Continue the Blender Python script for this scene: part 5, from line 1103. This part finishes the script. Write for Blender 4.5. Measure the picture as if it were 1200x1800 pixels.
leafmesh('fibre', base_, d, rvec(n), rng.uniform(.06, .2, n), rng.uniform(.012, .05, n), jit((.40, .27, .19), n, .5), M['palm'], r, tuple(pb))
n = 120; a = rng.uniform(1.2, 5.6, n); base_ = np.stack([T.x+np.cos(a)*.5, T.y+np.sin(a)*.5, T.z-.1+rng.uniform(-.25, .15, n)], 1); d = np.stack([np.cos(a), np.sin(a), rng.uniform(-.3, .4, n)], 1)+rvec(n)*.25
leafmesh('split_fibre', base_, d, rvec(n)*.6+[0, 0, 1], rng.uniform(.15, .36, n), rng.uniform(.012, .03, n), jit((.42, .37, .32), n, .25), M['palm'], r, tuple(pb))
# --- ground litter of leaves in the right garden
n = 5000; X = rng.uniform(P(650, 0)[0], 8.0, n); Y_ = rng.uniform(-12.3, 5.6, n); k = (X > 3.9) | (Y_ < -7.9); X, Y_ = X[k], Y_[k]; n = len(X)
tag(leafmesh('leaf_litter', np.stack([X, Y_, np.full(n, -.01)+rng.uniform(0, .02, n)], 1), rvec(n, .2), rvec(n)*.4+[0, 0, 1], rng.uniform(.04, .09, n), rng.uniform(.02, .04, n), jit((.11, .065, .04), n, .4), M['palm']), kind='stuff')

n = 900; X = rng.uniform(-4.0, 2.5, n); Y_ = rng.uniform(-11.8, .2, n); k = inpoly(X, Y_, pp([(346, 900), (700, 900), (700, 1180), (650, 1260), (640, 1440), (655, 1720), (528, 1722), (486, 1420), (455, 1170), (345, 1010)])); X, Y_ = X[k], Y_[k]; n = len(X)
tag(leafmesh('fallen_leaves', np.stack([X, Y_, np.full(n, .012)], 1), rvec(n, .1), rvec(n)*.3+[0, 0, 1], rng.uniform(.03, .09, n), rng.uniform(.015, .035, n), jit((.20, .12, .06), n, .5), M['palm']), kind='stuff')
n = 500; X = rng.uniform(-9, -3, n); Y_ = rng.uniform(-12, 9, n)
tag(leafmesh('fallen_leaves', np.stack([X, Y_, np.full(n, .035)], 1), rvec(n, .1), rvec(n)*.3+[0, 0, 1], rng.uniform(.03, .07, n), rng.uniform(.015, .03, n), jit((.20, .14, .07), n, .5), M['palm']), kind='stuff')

———

**WORK TO DO**
Copy out the whole listing exactly; please set it all down.

**EXERCISE SOLUTION**
Continue the Blender Python script for this scene: part 5, from line 1103. This part finishes the script. Write for Blender 4.5. Measure the picture as if it were 1200x1800 pixels.
leafmesh('fibre', base_, d, rvec(n), rng.uniform(.06, .2, n), rng.uniform(.012, .05, n), jit((.40, .27, .19), n, .5), M['palm'], r, tuple(pb))
n = 120; a = rng.uniform(1.2, 5.6, n); base_ = np.stack([T.x+np.cos(a)*.5, T.y+np.sin(a)*.5, T.z-.1+rng.uniform(-.25, .15, n)], 1); d = np.stack([np.cos(a), np.sin(a), rng.uniform(-.3, .4, n)], 1)+rvec(n)*.25
leafmesh('split_fibre', base_, d, rvec(n)*.6+[0, 0, 1], rng.uniform(.15, .36, n), rng.uniform(.012, .03, n), jit((.42, .37, .32), n, .25), M['palm'], r, tuple(pb))
# --- ground litter of leaves in the right garden
n = 5000; X = rng.uniform(P(650, 0)[0], 8.0, n); Y_ = rng.uniform(-12.3, 5.6, n); k = (X > 3.9) | (Y_ < -7.9); X, Y_ = X[k], Y_[k]; n = len(X)
tag(leafmesh('leaf_litter', np.stack([X, Y_, np.full(n, -.01)+rng.uniform(0, .02, n)], 1), rvec(n, .2), rvec(n)*.4+[0, 0, 1], rng.uniform(.04, .09, n), rng.uniform(.02, .04, n), jit((.11, .065, .04), n, .4), M['palm']), kind='stuff')

n = 900; X = rng.uniform(-4.0, 2.5, n); Y_ = rng.uniform(-11.8, .2, n); k = inpoly(X, Y_, pp([(346, 900), (700, 900), (700, 1180), (650, 1260), (640, 1440), (655, 1720), (528, 1722), (486, 1420), (455, 1170), (345, 1010)])); X, Y_ = X[k], Y_[k]; n = len(X)
tag(leafmesh('fallen_leaves', np.stack([X, Y_, np.full(n, .012)], 1), rvec(n, .1), rvec(n)*.3+[0, 0, 1], rng.uniform(.03, .09, n), rng.uniform(.015, .035, n), jit((.20, .12, .06), n, .5), M['palm']), kind='stuff')
n = 500; X = rng.uniform(-9, -3, n); Y_ = rng.uniform(-12, 9, n)
tag(leafmesh('fallen_leaves', np.stack([X, Y_, np.full(n, .035)], 1), rvec(n, .1), rvec(n)*.3+[0, 0, 1], rng.uniform(.03, .07, n), rng.uniform(.015, .03, n), jit((.20, .14, .07), n, .5), M['palm']), kind='stuff')